● **Stated task**
Beginning at the line that contains "Write part 5" and ending at the last line of the entries, write out each line exactly; include nothing outside that span.

Stored records start

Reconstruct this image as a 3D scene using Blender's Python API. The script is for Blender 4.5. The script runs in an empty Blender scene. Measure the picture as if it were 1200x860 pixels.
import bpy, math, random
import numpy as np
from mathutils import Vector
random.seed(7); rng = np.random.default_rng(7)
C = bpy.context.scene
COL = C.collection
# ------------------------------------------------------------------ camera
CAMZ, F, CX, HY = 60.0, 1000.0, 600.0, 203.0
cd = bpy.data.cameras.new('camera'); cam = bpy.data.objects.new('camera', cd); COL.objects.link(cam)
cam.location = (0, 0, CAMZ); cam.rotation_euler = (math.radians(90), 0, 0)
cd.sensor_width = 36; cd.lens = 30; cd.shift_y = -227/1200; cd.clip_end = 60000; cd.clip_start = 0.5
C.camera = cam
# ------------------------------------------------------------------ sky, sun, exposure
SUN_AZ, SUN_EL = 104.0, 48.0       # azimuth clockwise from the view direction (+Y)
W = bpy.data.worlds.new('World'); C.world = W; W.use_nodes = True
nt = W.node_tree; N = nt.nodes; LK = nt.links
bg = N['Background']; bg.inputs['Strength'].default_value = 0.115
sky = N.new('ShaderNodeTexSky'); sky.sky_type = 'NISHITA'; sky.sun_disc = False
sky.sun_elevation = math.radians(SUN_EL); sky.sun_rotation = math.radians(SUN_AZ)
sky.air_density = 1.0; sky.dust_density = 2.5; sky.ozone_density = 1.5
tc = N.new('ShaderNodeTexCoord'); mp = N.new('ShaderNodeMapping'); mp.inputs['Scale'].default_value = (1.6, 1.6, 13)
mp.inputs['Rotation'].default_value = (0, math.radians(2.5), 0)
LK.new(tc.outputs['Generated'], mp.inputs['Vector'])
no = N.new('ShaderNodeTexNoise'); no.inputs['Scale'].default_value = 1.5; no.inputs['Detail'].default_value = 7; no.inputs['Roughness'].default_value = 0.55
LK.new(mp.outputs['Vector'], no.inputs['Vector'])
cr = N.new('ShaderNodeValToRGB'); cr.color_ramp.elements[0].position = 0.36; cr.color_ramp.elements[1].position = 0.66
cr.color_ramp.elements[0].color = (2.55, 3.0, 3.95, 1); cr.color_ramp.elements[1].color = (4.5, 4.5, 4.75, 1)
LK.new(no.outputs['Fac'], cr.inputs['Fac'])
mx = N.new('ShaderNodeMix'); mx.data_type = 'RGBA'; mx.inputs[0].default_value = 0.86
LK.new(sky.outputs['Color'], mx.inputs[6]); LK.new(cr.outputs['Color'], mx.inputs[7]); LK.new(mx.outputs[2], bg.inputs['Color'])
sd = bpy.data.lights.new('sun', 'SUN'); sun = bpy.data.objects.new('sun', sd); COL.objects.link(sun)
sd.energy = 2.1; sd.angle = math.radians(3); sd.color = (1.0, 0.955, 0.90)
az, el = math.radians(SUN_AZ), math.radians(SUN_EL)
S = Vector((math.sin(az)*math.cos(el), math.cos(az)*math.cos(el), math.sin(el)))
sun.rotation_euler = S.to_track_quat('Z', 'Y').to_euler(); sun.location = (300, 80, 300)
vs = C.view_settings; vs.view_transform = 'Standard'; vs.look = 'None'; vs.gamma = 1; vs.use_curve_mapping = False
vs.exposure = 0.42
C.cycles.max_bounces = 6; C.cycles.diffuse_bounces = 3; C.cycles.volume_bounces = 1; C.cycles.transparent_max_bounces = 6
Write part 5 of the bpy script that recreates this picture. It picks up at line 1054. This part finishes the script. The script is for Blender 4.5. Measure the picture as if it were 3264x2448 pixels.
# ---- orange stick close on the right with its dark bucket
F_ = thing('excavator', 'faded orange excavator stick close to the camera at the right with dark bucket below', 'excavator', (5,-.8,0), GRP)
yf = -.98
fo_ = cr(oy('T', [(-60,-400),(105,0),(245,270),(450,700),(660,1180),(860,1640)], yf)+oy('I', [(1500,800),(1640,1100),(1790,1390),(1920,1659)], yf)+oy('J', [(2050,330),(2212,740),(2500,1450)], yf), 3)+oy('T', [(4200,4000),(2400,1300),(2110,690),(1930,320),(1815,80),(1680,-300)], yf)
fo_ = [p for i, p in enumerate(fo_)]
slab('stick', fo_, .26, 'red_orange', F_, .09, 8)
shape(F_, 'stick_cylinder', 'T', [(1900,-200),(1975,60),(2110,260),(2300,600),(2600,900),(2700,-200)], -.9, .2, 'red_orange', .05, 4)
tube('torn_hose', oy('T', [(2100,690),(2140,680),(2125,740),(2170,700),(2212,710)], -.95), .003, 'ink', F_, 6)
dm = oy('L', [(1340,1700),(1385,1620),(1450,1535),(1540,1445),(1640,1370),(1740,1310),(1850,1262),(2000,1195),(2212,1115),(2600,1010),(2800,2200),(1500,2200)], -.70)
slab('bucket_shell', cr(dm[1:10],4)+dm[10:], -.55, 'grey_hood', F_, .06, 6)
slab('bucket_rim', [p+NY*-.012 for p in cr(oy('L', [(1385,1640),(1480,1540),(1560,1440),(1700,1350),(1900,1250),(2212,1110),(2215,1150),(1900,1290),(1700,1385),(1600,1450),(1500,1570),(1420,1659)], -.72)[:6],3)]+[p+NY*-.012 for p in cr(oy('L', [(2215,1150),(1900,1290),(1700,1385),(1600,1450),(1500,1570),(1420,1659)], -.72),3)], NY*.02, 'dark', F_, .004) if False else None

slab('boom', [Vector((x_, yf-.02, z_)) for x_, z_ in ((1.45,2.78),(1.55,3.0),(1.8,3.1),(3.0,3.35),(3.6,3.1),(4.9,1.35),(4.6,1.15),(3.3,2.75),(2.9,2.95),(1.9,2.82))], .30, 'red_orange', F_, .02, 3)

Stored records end

● **Answer**
Write part 5 of the bpy script that recreates this picture. It picks up at line 1054. This part finishes the script. The script is for Blender 4.5. Measure the picture as if it were 3264x2448 pixels.
# ---- orange stick close on the right with its dark bucket
F_ = thing('excavator', 'faded orange excavator stick close to the camera at the right with dark bucket below', 'excavator', (5,-.8,0), GRP)
yf = -.98
fo_ = cr(oy('T', [(-60,-400),(105,0),(245,270),(450,700),(660,1180),(860,1640)], yf)+oy('I', [(1500,800),(1640,1100),(1790,1390),(1920,1659)], yf)+oy('J', [(2050,330),(2212,740),(2500,1450)], yf), 3)+oy('T', [(4200,4000),(2400,1300),(2110,690),(1930,320),(1815,80),(1680,-300)], yf)
fo_ = [p for i, p in enumerate(fo_)]
slab('stick', fo_, .26, 'red_orange', F_, .09, 8)
shape(F_, 'stick_cylinder', 'T', [(1900,-200),(1975,60),(2110,260),(2300,600),(2600,900),(2700,-200)], -.9, .2, 'red_orange', .05, 4)
tube('torn_hose', oy('T', [(2100,690),(2140,680),(2125,740),(2170,700),(2212,710)], -.95), .003, 'ink', F_, 6)
dm = oy('L', [(1340,1700),(1385,1620),(1450,1535),(1540,1445),(1640,1370),(1740,1310),(1850,1262),(2000,1195),(2212,1115),(2600,1010),(2800,2200),(1500,2200)], -.70)
slab('bucket_shell', cr(dm[1:10],4)+dm[10:], -.55, 'grey_hood', F_, .06, 6)
slab('bucket_rim', [p+NY*-.012 for p in cr(oy('L', [(1385,1640),(1480,1540),(1560,1440),(1700,1350),(1900,1250),(2212,1110),(2215,1150),(1900,1290),(1700,1385),(1600,1450),(1500,1570),(1420,1659)], -.72)[:6],3)]+[p+NY*-.012 for p in cr(oy('L', [(2215,1150),(1900,1290),(1700,1385),(1600,1450),(1500,1570),(1420,1659)], -.72),3)], NY*.02, 'dark', F_, .004) if False else None

slab('boom', [Vector((x_, yf-.02, z_)) for x_, z_ in ((1.45,2.78),(1.55,3.0),(1.8,3.1),(3.0,3.35),(3.6,3.1),(4.9,1.35),(4.6,1.15),(3.3,2.75),(2.9,2.95),(1.9,2.82))], .30, 'red_orange', F_, .02, 3)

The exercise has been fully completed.